┌─ Data shown
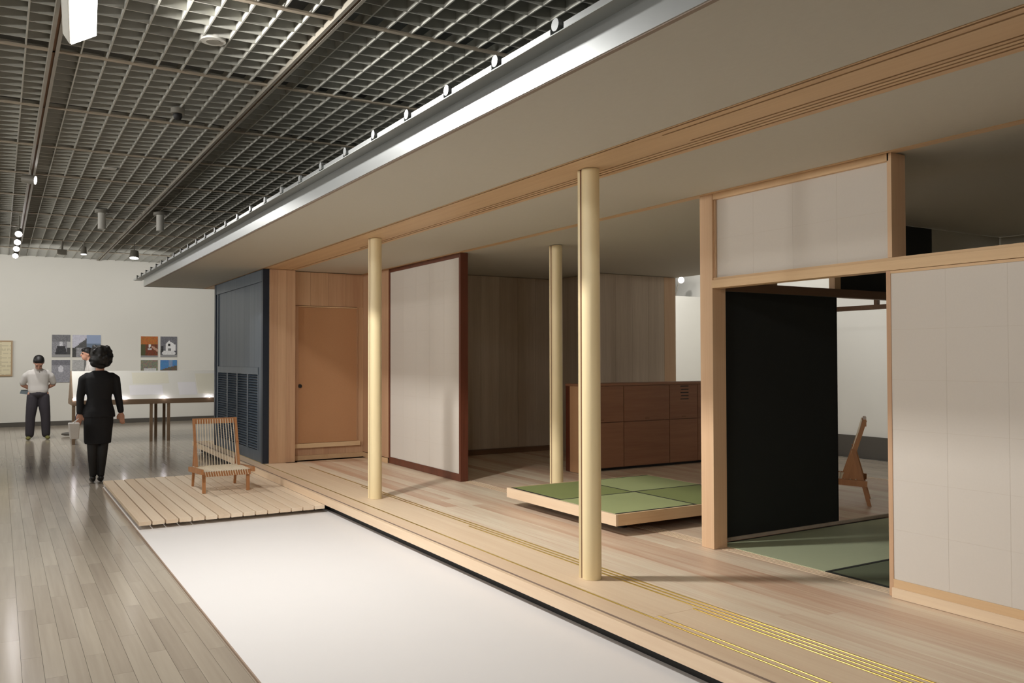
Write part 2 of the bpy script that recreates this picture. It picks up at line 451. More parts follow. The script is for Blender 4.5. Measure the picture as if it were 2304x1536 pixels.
# ------------------------------------------------------------------ timber floor of the house
ZF, ZH = .30, 2.54
HY0, HY1 = -1.0, 13.1
XF = 2.43
tf = thing('house_floor', (5, 5, .1717), 'raised floor of pale wooden boards running the length of the house', 'floor')
B('base_wall', 'dark', tf, 2.50, 7.4, HY0+.1, HY1-.2, .1717, .2245)  # black and set close behind the fascia to deepen the recess's shade
for a, b in ((HY0, 8.456), (8.458, HY1)):
    B('fascia_board', 'hinoki_y', tf, XF, XF+.026, a, b, .235, ZF, bevel=.001)
B('inlaid_strip', 'strip_grey', tf, XF+.0262, XF+.0415, HY0, HY1, .235, ZF+.0004)  # a groove's shaded line put in as a flush grey strip
B('subfloor', 'groove', tf, XF+.03, 7.49, HY0, HY1, .225, .278)
def strip(name, m, x0_, x1_, y0_, y1_, z1_=ZF, z0_=.278): return B(name, m, tf, x0_, x1_, y0_, y1_, z0_, z1_)
strip('nosing_board', 'hinoki_y', XF+.042, 2.595, HY0, HY1)
MB().tube((2.602, HY0, ZF-.001), (2.602, HY1, ZF-.001), .0045, n=10).build('brass_rail', 'brass', tf, smooth='auto')
strip('rail_board', 'hinoki_y', 2.609, 2.640, 3.075, HY1)
strip('rail_board', 'hinoki_y', 2.609, 2.636, HY0, 3.073)
MB().tube((2.6415, HY0, ZF-.001), (2.6415, 3.073, ZF-.001), .0045, n=10).build('brass_rail', 'brass', tf, smooth='auto')
strip('edge_floor_board', 'hinoki_y', 2.642, 2.850, 3.075, HY1)
strip('edge_floor_board', 'hinoki_y', 2.647, 2.850, HY0, 3.073)
rails = [(2.862, 3.08), (2.897, 5.42), (2.932, 7.63), (2.967, 9.30)]
for x, ye in rails:
    MB().tube((x, HY0, ZF-.001), (x, ye, ZF-.001), .0048, n=10).build('brass_rail', 'brass', tf, smooth='auto')
    strip('rail_board', 'hinoki_y', x-.0115, x-.006, HY0, ye)
    strip('rail_board', 'hinoki_y', x-.0115, x+.0225, ye+.001, 9.80)
    strip('rail_board', 'hinoki_y', x+.006, x+.0225, HY0, ye)
# floor boards proper
BW = .1125
def board_run(xa, ya, yb, seed):
    rnd = random.Random(seed); y = yb; 
    while y > ya:
        L = rnd.choice((3.6, 4.5, 5.4))*rnd.uniform(.9, 1.1); a = max(ya, y-L)
        if a-ya < .5: a = ya
        strip('floor_board', 'board_y', xa+.0005, xa+BW-.0005, a+.0005, y-.0005); y = a
x = 2.992; k = 0
while x < 3.84-.02:
    board_run(x, HY0, 9.85, k); x += BW; k += 1
# inner rooms
XI = x
strip('threshold_groove', 'groove', XI, XI+.03, HY0, 9.9, ZF-.008)
for j in range(4):
    strip('threshold_strip', 'hinoki_y', XI+.008+j*.024, XI+.026+j*.024, HY0, 9.9, ZF+.001)
x = XI+.115
while x < 7.45:
    board_run(x, 4.17, 9.35, k) if x > 3.9 else None
    if x > 6.35: board_run(x, HY0, 4.16, k+50)
    x += BW; k += 1

# tatami room
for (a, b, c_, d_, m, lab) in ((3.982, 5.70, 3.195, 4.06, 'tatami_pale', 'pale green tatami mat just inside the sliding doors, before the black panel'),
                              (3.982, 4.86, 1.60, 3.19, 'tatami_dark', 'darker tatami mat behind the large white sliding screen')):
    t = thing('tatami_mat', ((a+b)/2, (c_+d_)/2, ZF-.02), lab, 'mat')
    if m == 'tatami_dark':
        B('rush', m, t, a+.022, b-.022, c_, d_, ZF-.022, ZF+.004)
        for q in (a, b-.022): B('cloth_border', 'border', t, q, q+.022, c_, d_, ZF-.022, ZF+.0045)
    else:
        B('rush', m, t, a, b, c_+.022, d_-.022, ZF-.022, ZF+.004)
        for q in (c_, d_-.022): B('cloth_border', 'border', t, a, b, q, q+.022, ZF-.022, ZF+.0045)
B('subfloor_plate', 'groove', tf, 3.98, 6.35, 1.6, 4.06, .260, ZF-.023)

# ------------------------------------------------------------------ roof and ceiling of the house
RX1 = 7.55
rf = thing('house_roof', (4.5, 6, ZH), 'long flat roof with pale soffit and bright metal edge', 'roof')
B('soffit', 'soffit', rf, 1.786, 2.585, HY0, 13.14, ZH+.004, ZH+.03)
B('edge_trim', 'trim_grey', rf, 1.768, 1.786, HY0, 13.157, ZH+.0, ZH+.03)
B('metal_fascia', 'zinc', rf, 1.762, 1.768, HY0, 13.16, ZH+.004, ZH+.117)
B('end_fascia', 'zinc', rf, 1.768, RX1, 13.152, 13.16, ZH+.0, ZH+.117)
B('drip_edge', 'zinc_dull', rf, 1.690, RX1, HY0, 13.37, ZH+.117, ZH+.121)
B('inner_ceiling', 'soffit', rf, 2.972, 3.835, HY0, 13.14, ZH+.004, ZH+.03)
B('inner_ceiling', 'soffit', rf, 3.895, RX1-.02, HY0, 13.14, ZH+.004, ZH+.03)
B('ceiling_trim', 'beam', rf, 3.835, 3.895, HY0, 13.14, ZH-.001, ZH+.03)
B('track_backing', 'groove', rf, 2.585, 2.972, HY0, 13.14, ZH+.016, ZH+.03)
gro = [(2.600, 13.1), (2.650, 3.036), (2.826, 3.037), (2.860, 5.34), (2.893, 7.60), (2.926, 13.1)]
edges = [2.585] + [g[0] for g in gro] + [2.972]
gw = .0065
for j in range(len(edges)-1):
    a = edges[j] + (gw if j else 0); b = edges[j+1]-(gw if j < len(gro) else 0)
    B('track_board', 'beam', rf, a, b, HY0, 13.14, ZH+.001, ZH+.0155)
for x, ye in gro:
    if ye < 13: B('groove_filler', 'beam', rf, x-gw+.0005, x+gw-.0005, ye, 13.14, ZH+.001, ZH+.0155)
B('roof_deck', 'zinc_dull', rf, 1.80, RX1, HY0, 13.3, ZH+.121, ZH+.15)
pitch_ = .4314; y = 2.50; ys = []
while y > HY0+.5: y -= pitch_
while y < 13.3:
    ys.append(y); y += pitch_
tubes = []
for y in ys:
    MB().box(1.691, 1.80, y+.040, y+pitch_-.045, ZH+.1212, ZH+.143).build('pan_edge', 'zinc', rf)
    MB().tube((1.700, y, ZH+.147), (RX1-.05, y, ZH+.147), .019, n=10).build('seam_roll', 'zinc_dull', rf, smooth='auto')
    MB().tube((1.684, y, ZH+.147), (1.6995, y, ZH+.147), .023, n=16).build('seam_cap', 'zinc', rf, smooth='auto')

# ------------------------------------------------------------------ posts
def column(x, y, lab):
    t = thing('round_column', (x, y, ZF), lab, 'column')
    m = MB(); n = 28; zs = [ZF+.001+(ZH-ZF-.002)*i/6 for i in range(7)]
    for i, z in enumerate(zs):
        r = .0525-.0035*i/6
        for j in range(n):
            a = 2*math.pi*j/n; m.v.append((x+r*math.cos(a), y+r*math.sin(a), z)); m.t.append(.5)
    for i in range(6):
        for j in range(n):
            q = (j+1) % n; m.f.append((i*n+j, i*n+q, (i+1)*n+q, (i+1)*n+j))
    m.f.append(tuple(reversed(range(n)))); m.f.append(tuple(6*n+j for j in range(n)))
    m.build('shaft', 'column', t, smooth='auto')
    d_ = Vector((-.55, .835, 0)); e_ = Vector((.835, .55, 0)); c_ = Vector((x, y, 0))
    for nm, mt, a_, b_, w_ in (('door_stop', 'column', .046, .071, .011), ('stop_groove', 'groove', .046, .0565, .0135)):
        q = [c_+d_*a_-e_*w_, c_+d_*b_-e_*w_, c_+d_*b_+e_*w_, c_+d_*a_+e_*w_]
        MB().hexa([p_+Vector((0, 0, ZF+.001)) for p_ in q]+[p_+Vector((0, 0, ZH-.001)) for p_ in q]).build(nm, mt, t)
    return t
column(2.782, 3.785, 'tall round pale wooden column nearest the camera, at the floor edge')
column(2.782, 6.905, 'round pale wooden column farther along the floor edge, before the framed white panel')
column(4.392, 6.50, 'round wooden column inside the house, rising behind the tatami platform')
t = thing('square_post', (3.91, 4.0, ZF), 'square wooden post between the living room and the black panel', 'post')
B('shaft', 'post', t, 3.851, 3.965, 3.950, 4.060, ZF+.001, ZH-.001, bevel=.0015)
B('jamb_strip', 'plywood', t, 3.966, 4.085, 4.075, 4.115, ZF+.001, 1.935)

# long lintel along the front and the screens around it
lt = thing('lintel', (3.9, 2.5, 1.94), 'long wooden lintel rail above the doorway, running right from the square post', 'lintel')
B('rail', 'beam', lt, 3.842, 3.930, HY0, 3.949, 1.940, 1.990, bevel=.001)
B('rail', 'beam', lt, 3.858, 3.925, HY0, 3.949, 1.991, 2.006)
def washi_grid(parent, xf, ys_, zs_, thick=.0006, gap=.0016):
    for a, b in zip(ys_[:-1], ys_[1:]):
        for c_, d_ in zip(zs_[:-1], zs_[1:]):
            B('paper_sheet', 'washi', parent, xf-thick, xf, a+gap/2, b-gap/2, c_+gap/2, d_-gap/2)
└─
[Goal of the exercise] The lines from the one containing "ZF-.02), lab, 'mat')" to the one containing "4.06, .260, ZF-.023)", both included, are to be extracted exactly; give no other line.

[Output]
    t = thing('tatami_mat', ((a+b)/2, (c_+d_)/2, ZF-.02), lab, 'mat')
    if m == 'tatami_dark':
        B('rush', m, t, a+.022, b-.022, c_, d_, ZF-.022, ZF+.004)
        for q in (a, b-.022): B('cloth_border', 'border', t, q, q+.022, c_, d_, ZF-.022, ZF+.0045)
    else:
        B('rush', m, t, a, b, c_+.022, d_-.022, ZF-.022, ZF+.004)
        for q in (c_, d_-.022): B('cloth_border', 'border', t, a, b, q, q+.022, ZF-.022, ZF+.0045)
B('subfloor_plate', 'groove', tf, 3.98, 6.35, 1.6, 4.06, .260, ZF-.023)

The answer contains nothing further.